Write out the whole listing exactly as it stands.

#### [Material]
------------------------
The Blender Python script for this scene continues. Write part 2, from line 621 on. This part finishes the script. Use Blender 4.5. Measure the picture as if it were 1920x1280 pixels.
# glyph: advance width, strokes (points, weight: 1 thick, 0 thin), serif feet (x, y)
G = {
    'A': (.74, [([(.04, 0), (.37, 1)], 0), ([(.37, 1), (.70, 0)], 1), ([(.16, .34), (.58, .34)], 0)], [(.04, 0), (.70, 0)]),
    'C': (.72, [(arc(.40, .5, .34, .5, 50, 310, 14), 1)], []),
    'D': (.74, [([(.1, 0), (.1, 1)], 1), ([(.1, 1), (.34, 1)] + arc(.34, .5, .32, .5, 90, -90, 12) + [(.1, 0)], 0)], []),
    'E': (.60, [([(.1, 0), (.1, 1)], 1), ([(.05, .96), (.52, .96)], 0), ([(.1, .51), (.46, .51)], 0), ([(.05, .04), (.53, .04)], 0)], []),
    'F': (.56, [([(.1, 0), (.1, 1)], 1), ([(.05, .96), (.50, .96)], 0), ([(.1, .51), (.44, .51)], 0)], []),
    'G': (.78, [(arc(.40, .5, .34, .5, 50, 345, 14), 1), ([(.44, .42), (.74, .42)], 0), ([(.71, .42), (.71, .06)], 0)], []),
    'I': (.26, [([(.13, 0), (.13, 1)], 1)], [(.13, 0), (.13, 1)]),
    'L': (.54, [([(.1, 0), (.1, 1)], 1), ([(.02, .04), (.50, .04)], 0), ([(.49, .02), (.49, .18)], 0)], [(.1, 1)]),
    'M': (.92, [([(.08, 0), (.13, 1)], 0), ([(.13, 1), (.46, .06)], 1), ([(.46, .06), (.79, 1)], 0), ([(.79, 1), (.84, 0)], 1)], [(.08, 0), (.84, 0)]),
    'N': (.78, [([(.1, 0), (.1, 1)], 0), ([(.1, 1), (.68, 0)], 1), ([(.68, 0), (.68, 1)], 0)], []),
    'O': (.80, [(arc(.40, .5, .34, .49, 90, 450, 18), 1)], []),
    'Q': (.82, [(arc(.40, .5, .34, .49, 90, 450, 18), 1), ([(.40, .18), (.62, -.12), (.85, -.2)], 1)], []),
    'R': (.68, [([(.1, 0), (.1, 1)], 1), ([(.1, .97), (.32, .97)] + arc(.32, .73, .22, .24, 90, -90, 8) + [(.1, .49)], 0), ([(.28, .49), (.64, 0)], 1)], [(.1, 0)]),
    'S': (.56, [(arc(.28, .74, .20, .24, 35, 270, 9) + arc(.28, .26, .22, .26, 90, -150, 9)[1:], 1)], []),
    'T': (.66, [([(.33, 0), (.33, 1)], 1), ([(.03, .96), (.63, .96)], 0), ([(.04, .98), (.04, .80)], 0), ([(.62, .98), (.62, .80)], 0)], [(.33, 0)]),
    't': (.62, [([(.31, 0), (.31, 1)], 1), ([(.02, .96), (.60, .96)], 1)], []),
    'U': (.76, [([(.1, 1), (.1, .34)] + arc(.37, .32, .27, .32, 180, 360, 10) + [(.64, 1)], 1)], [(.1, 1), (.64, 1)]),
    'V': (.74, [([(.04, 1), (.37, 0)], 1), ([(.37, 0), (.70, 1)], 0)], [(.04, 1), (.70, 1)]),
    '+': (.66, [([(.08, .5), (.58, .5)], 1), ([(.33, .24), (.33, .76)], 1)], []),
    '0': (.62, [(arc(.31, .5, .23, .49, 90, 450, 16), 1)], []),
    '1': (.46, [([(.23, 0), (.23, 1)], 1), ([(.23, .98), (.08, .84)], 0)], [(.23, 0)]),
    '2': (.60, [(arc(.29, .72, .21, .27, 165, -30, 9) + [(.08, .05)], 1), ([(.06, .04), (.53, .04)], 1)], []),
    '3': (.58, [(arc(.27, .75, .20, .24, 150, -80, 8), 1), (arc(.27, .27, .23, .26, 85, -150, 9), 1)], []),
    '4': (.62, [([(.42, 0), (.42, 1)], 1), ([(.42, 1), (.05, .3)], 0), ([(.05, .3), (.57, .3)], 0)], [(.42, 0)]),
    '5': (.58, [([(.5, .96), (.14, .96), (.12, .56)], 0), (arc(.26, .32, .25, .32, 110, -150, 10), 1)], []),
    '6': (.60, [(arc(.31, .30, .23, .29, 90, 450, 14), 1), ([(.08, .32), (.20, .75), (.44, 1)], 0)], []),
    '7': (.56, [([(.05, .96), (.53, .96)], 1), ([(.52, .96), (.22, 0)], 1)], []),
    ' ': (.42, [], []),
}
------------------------
#### [Full response]
The Blender Python script for this scene continues. Write part 2, from line 621 on. This part finishes the script. Use Blender 4.5. Measure the picture as if it were 1920x1280 pixels.
# glyph: advance width, strokes (points, weight: 1 thick, 0 thin), serif feet (x, y)
G = {
    'A': (.74, [([(.04, 0), (.37, 1)], 0), ([(.37, 1), (.70, 0)], 1), ([(.16, .34), (.58, .34)], 0)], [(.04, 0), (.70, 0)]),
    'C': (.72, [(arc(.40, .5, .34, .5, 50, 310, 14), 1)], []),
    'D': (.74, [([(.1, 0), (.1, 1)], 1), ([(.1, 1), (.34, 1)] + arc(.34, .5, .32, .5, 90, -90, 12) + [(.1, 0)], 0)], []),
    'E': (.60, [([(.1, 0), (.1, 1)], 1), ([(.05, .96), (.52, .96)], 0), ([(.1, .51), (.46, .51)], 0), ([(.05, .04), (.53, .04)], 0)], []),
    'F': (.56, [([(.1, 0), (.1, 1)], 1), ([(.05, .96), (.50, .96)], 0), ([(.1, .51), (.44, .51)], 0)], []),
    'G': (.78, [(arc(.40, .5, .34, .5, 50, 345, 14), 1), ([(.44, .42), (.74, .42)], 0), ([(.71, .42), (.71, .06)], 0)], []),
    'I': (.26, [([(.13, 0), (.13, 1)], 1)], [(.13, 0), (.13, 1)]),
    'L': (.54, [([(.1, 0), (.1, 1)], 1), ([(.02, .04), (.50, .04)], 0), ([(.49, .02), (.49, .18)], 0)], [(.1, 1)]),
    'M': (.92, [([(.08, 0), (.13, 1)], 0), ([(.13, 1), (.46, .06)], 1), ([(.46, .06), (.79, 1)], 0), ([(.79, 1), (.84, 0)], 1)], [(.08, 0), (.84, 0)]),
    'N': (.78, [([(.1, 0), (.1, 1)], 0), ([(.1, 1), (.68, 0)], 1), ([(.68, 0), (.68, 1)], 0)], []),
    'O': (.80, [(arc(.40, .5, .34, .49, 90, 450, 18), 1)], []),
    'Q': (.82, [(arc(.40, .5, .34, .49, 90, 450, 18), 1), ([(.40, .18), (.62, -.12), (.85, -.2)], 1)], []),
    'R': (.68, [([(.1, 0), (.1, 1)], 1), ([(.1, .97), (.32, .97)] + arc(.32, .73, .22, .24, 90, -90, 8) + [(.1, .49)], 0), ([(.28, .49), (.64, 0)], 1)], [(.1, 0)]),
    'S': (.56, [(arc(.28, .74, .20, .24, 35, 270, 9) + arc(.28, .26, .22, .26, 90, -150, 9)[1:], 1)], []),
    'T': (.66, [([(.33, 0), (.33, 1)], 1), ([(.03, .96), (.63, .96)], 0), ([(.04, .98), (.04, .80)], 0), ([(.62, .98), (.62, .80)], 0)], [(.33, 0)]),
    't': (.62, [([(.31, 0), (.31, 1)], 1), ([(.02, .96), (.60, .96)], 1)], []),
    'U': (.76, [([(.1, 1), (.1, .34)] + arc(.37, .32, .27, .32, 180, 360, 10) + [(.64, 1)], 1)], [(.1, 1), (.64, 1)]),
    'V': (.74, [([(.04, 1), (.37, 0)], 1), ([(.37, 0), (.70, 1)], 0)], [(.04, 1), (.70, 1)]),
    '+': (.66, [([(.08, .5), (.58, .5)], 1), ([(.33, .24), (.33, .76)], 1)], []),
    '0': (.62, [(arc(.31, .5, .23, .49, 90, 450, 16), 1)], []),
    '1': (.46, [([(.23, 0), (.23, 1)], 1), ([(.23, .98), (.08, .84)], 0)], [(.23, 0)]),
    '2': (.60, [(arc(.29, .72, .21, .27, 165, -30, 9) + [(.08, .05)], 1), ([(.06, .04), (.53, .04)], 1)], []),
    '3': (.58, [(arc(.27, .75, .20, .24, 150, -80, 8), 1), (arc(.27, .27, .23, .26, 85, -150, 9), 1)], []),
    '4': (.62, [([(.42, 0), (.42, 1)], 1), ([(.42, 1), (.05, .3)], 0), ([(.05, .3), (.57, .3)], 0)], [(.42, 0)]),
    '5': (.58, [([(.5, .96), (.14, .96), (.12, .56)], 0), (arc(.26, .32, .25, .32, 110, -150, 10), 1)], []),
    '6': (.60, [(arc(.31, .30, .23, .29, 90, 450, 14), 1), ([(.08, .32), (.20, .75), (.44, 1)], 0)], []),
    '7': (.56, [([(.05, .96), (.53, .96)], 1), ([(.52, .96), (.22, 0)], 1)], []),
    ' ': (.42, [], []),
}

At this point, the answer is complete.